Europe

New Greek PM Lucas Papademos wins confidence vote

  • 16 November 2011
  • From the section Europe
Media captionThe BBC's Mark Lowen says there is still an "extremely difficult path ahead"

Greece's new interim PM, Lucas Papademos, has won a confidence vote in parliament.

The governing coalition had a huge majority - 255 MPs voted in favour, and 38 against.

The government must approve a new bailout package and commit to reforms in order to secure the next instalment of an international loan.

The BBC's Mark Lowen in Athens says the vote gives Mr Papademos the authority to govern.

But our correspondent says that the fledgling government faces huge challenges ahead in implementing deeply unpopular austerity measures.

Before the vote, the leaders of two of the three parties in the governing coalition opposed a plan to commit to the latest bailout package in writing, putting them at odds with the new Prime Minister.

They are the leaders of the conservative New Democracy party, Antonis Samaras, and the leader of Greece's Far Right Laos party, George Karatzaferis.

But both leaders backed the unity government in the vote.

'Government of substance'

Mr Papademos has said his priority is ratifying the international 130bn euro ($177bn; £111bn) bailout package agreed at an EU summit last month.

It imposes austerity measures that have triggered widespread protest in Greece.

The crisis led to the resignation last week of the then-Prime Minister George Papandreou.

Mr Papademos, an unelected former banker, leads an interim cabinet of technocrats backed by the leading parties - including Mr Papandreou's Socialists (Pasok) and the rival centre-right New Democracy.

Speaking before Wednesday's vote, Mr Papademos appealed for unity and said Greece needed to take bolder steps to tackle the crisis.

"Dealing with Greece's problems will be more difficult if Greece is not a member of the eurozone," he told parliament.

He reiterated an EU demand that all coalition party leaders sign a document committing themselves to the bailout terms.

But before the vote, the leader of New Democracy, Antonis Samaras, has repeated that he will not heed the demand to sign the pledge to honour the latest bailout package, which will involve more austerity measures.

Mr Samaras faces opposition to the austerity measures from his own MPs.

The leader of the far right Laos party, George Karatzaferis, also rejected signing the bailout pledge.

But in an interview with Reuters news agency, he declared his support for Mr Papademos.

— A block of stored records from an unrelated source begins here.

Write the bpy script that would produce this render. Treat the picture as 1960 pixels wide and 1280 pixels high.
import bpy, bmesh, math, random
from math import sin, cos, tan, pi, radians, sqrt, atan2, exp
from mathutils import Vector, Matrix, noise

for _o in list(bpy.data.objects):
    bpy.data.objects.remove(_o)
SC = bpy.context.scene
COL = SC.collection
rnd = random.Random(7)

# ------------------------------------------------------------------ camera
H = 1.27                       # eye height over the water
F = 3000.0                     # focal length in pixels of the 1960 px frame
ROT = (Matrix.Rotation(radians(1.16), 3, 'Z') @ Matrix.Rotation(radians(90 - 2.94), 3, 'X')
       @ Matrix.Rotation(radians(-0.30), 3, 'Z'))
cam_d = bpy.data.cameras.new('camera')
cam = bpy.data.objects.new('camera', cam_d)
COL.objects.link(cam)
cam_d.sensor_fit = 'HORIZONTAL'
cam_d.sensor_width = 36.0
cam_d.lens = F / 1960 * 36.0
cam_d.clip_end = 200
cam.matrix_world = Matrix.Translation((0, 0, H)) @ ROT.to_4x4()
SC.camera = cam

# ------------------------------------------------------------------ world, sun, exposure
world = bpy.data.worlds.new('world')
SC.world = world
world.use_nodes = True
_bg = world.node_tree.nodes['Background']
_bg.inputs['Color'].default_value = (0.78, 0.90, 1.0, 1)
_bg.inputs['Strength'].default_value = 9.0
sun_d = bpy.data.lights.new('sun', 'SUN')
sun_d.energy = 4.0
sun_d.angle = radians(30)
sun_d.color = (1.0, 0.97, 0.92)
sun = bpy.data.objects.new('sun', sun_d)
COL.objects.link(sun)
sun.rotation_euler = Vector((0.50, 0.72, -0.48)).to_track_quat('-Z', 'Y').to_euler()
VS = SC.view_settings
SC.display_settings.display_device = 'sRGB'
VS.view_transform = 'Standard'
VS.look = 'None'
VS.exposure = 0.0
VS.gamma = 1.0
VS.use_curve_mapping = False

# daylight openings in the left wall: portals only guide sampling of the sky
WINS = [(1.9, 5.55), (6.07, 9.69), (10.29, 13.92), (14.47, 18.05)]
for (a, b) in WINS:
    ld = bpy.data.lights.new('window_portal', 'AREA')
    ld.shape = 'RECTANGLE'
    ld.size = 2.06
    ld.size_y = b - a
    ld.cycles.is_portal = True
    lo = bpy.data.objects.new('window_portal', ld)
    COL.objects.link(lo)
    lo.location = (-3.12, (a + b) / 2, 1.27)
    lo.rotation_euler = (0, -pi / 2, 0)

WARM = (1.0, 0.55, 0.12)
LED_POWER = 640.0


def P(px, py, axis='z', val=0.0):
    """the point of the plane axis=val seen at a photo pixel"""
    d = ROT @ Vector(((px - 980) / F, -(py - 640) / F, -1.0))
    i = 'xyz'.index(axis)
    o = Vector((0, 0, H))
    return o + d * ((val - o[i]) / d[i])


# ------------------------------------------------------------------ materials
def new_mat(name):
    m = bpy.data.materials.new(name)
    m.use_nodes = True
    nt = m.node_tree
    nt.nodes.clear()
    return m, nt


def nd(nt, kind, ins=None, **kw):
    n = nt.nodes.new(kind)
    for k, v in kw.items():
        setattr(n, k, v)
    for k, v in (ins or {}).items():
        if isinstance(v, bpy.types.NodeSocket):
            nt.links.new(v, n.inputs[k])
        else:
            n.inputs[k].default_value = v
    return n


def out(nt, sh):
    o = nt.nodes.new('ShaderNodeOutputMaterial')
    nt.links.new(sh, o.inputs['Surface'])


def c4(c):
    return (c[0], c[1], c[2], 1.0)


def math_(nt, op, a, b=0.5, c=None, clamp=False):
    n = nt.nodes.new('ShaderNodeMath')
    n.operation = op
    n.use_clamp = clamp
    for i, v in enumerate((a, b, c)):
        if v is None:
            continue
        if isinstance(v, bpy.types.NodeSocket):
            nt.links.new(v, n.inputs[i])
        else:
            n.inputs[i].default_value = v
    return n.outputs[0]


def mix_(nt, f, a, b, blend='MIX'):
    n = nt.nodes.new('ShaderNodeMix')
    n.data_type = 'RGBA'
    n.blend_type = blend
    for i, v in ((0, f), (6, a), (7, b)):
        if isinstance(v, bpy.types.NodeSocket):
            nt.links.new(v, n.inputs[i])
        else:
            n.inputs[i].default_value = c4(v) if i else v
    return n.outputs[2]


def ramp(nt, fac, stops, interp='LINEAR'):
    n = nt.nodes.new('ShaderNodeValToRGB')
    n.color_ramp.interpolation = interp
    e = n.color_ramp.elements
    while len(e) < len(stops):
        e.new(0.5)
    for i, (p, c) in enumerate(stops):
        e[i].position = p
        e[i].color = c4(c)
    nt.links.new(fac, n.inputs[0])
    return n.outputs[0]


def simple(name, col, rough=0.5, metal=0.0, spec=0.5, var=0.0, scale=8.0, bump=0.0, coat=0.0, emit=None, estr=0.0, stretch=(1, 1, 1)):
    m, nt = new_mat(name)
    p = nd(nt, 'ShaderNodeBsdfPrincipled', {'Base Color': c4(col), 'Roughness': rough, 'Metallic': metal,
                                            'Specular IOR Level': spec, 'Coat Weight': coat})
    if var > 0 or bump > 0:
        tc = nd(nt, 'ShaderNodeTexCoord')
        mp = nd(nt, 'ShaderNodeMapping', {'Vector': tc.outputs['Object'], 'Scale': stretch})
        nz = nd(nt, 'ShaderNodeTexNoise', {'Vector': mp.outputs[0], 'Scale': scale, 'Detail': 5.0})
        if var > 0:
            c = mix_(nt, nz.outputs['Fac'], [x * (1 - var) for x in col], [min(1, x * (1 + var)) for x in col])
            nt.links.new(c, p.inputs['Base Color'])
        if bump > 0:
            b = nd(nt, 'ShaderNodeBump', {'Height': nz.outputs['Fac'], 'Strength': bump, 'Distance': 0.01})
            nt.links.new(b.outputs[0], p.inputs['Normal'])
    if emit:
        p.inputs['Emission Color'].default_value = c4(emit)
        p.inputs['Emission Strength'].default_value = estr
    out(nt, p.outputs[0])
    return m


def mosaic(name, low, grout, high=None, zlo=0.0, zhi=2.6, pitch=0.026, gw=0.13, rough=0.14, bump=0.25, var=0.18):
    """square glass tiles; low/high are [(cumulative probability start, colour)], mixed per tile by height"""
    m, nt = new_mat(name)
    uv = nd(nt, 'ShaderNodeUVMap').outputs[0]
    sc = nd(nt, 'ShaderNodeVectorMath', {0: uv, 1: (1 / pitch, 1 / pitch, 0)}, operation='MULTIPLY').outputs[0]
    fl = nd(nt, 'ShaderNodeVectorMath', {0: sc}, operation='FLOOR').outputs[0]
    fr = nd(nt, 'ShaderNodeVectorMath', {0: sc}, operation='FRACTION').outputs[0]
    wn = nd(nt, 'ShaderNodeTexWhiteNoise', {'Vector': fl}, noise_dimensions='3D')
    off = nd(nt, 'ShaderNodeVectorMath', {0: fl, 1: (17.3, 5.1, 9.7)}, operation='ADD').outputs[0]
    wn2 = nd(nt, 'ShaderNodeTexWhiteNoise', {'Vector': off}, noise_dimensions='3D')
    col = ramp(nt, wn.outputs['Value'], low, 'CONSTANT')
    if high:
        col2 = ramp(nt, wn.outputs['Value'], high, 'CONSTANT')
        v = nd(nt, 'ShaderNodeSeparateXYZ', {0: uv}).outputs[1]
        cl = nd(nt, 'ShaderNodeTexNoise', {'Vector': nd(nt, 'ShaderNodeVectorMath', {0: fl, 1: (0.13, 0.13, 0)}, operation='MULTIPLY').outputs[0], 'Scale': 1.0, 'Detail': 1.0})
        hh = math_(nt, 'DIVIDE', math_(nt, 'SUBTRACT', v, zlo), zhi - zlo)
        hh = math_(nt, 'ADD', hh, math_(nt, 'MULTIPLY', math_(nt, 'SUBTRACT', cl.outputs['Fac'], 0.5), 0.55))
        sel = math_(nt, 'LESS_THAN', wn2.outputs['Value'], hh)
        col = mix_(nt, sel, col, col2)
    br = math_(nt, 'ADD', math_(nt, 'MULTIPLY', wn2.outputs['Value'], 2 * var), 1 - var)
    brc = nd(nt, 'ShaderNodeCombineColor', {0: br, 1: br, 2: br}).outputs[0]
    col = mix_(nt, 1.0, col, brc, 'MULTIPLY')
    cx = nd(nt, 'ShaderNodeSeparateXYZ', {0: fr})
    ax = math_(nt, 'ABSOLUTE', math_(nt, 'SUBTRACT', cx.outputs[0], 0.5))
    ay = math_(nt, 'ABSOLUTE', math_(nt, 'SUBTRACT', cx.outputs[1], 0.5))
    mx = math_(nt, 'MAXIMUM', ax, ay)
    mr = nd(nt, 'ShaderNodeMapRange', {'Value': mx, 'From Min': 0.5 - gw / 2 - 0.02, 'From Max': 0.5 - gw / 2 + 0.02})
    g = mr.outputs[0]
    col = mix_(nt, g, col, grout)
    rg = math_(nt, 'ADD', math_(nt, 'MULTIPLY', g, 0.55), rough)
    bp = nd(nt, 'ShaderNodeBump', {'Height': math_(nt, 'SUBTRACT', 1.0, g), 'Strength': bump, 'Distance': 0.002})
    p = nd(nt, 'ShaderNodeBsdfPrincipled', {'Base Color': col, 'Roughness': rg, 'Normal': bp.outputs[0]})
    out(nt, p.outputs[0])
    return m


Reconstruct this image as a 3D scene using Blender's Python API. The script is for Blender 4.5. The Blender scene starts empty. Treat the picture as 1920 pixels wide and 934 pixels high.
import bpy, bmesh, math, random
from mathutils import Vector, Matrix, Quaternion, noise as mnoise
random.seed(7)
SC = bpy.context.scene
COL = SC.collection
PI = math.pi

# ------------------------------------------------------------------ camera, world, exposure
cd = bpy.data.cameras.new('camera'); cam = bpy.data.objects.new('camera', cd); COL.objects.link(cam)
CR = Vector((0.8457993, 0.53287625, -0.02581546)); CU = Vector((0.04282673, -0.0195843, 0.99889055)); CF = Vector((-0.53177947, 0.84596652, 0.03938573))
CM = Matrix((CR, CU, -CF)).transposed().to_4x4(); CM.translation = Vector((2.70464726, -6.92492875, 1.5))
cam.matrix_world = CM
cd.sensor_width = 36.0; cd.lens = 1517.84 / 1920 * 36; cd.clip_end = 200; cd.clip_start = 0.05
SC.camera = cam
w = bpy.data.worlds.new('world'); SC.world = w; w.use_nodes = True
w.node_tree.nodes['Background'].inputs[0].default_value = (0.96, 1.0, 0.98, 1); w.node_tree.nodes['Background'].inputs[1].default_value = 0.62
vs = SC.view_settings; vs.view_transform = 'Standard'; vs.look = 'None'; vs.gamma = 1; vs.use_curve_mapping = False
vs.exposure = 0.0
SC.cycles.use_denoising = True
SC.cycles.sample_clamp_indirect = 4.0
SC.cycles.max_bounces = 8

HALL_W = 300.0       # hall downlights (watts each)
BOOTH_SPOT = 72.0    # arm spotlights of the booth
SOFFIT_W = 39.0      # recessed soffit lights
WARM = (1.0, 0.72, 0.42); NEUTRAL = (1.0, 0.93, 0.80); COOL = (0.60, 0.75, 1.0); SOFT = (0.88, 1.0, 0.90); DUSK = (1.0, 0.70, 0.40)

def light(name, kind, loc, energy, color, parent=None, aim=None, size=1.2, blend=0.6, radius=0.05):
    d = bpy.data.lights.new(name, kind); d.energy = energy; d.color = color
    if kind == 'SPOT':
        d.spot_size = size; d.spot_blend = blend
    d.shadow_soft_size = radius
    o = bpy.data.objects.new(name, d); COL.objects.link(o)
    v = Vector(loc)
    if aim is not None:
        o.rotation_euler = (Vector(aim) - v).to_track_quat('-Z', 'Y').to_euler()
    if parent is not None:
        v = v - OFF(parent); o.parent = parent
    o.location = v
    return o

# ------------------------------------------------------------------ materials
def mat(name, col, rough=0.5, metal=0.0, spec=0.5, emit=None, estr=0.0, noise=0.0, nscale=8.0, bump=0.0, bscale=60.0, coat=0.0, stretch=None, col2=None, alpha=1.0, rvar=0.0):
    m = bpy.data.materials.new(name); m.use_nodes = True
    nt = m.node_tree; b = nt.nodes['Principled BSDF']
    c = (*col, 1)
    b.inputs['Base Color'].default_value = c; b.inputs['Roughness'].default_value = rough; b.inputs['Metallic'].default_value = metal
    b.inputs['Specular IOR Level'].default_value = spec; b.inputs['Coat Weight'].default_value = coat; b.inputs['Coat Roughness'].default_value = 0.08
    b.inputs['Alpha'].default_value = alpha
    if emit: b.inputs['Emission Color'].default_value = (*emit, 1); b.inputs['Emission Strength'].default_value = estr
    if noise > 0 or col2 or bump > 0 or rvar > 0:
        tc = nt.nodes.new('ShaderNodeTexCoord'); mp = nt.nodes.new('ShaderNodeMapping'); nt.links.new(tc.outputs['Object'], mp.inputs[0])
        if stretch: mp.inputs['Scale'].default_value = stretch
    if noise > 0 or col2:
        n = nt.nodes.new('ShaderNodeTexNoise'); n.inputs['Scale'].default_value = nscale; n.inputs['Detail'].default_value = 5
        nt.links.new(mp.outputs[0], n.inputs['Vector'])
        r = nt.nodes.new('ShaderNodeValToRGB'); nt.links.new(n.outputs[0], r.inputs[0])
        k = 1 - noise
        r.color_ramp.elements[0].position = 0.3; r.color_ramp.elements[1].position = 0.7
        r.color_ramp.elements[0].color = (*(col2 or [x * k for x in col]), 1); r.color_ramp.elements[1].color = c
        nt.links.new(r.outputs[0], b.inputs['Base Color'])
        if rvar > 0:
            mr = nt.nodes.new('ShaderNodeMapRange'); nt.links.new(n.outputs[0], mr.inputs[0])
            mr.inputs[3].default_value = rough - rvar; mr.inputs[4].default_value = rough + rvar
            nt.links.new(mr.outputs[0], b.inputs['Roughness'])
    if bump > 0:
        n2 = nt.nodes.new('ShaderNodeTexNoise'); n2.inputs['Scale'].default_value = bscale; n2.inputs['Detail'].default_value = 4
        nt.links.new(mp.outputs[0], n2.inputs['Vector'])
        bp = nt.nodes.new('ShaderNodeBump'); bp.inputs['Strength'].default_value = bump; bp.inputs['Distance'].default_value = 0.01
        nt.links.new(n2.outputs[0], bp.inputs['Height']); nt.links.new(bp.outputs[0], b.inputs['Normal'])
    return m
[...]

"I believe Papademos is best suited to cure all the ills of the Greek economy. In short, I trust him." he said in his first interview to foreign media since the formation of the new Greek cabinet.

"If we all keep interfering, it won't be a government of substance but a government for show," he added.

Mr Karatzaferis was a fervent backer of Mr Papademos for prime minister and stormed out of the presidential palace in anger last week when his candidacy was in doubt.

"What is important is to save the country," Mr Karatzaferis said. "We are on the brink of a great catastrophe."

Image caption The austerity measures are deeply unpopular with the Greek public

Power cut

On Wednesday, before the vote in parliament, utility workers in Greece cut the electricity supply to the health ministry building in Athens.

They say the government has fallen 141m euros ($191m) behind on its bills to the public electricity company.

The workers are also protesting at being asked to collect an unpopular new property tax through household bills - people who don't pay the tax face the prospect of having their power supply cut.

Our correspondent says it's a sign of the social unrest that is still bubbling in Greece - and the resistance the new government is likely to face in the months ahead as it pushes through cost-cutting measures to save it from bankruptcy.

The unity government is intended to run the country until elections in February.

Greece must approve the latest bailout and implement policies linked to it, to secure a 8bn-euro ($11bn; £6.8bn) instalment from the first bailout.

Without the cash, Athens may have to default on its massive public debt.

The new package includes provisions for private holders of Greek bonds to write off 50% of their debt holdings.

Mr Papademos was named as interim prime minister last Thursday after days of turmoil sparked by Mr Papandreou's plan for a referendum on the bailout. That idea was later dropped.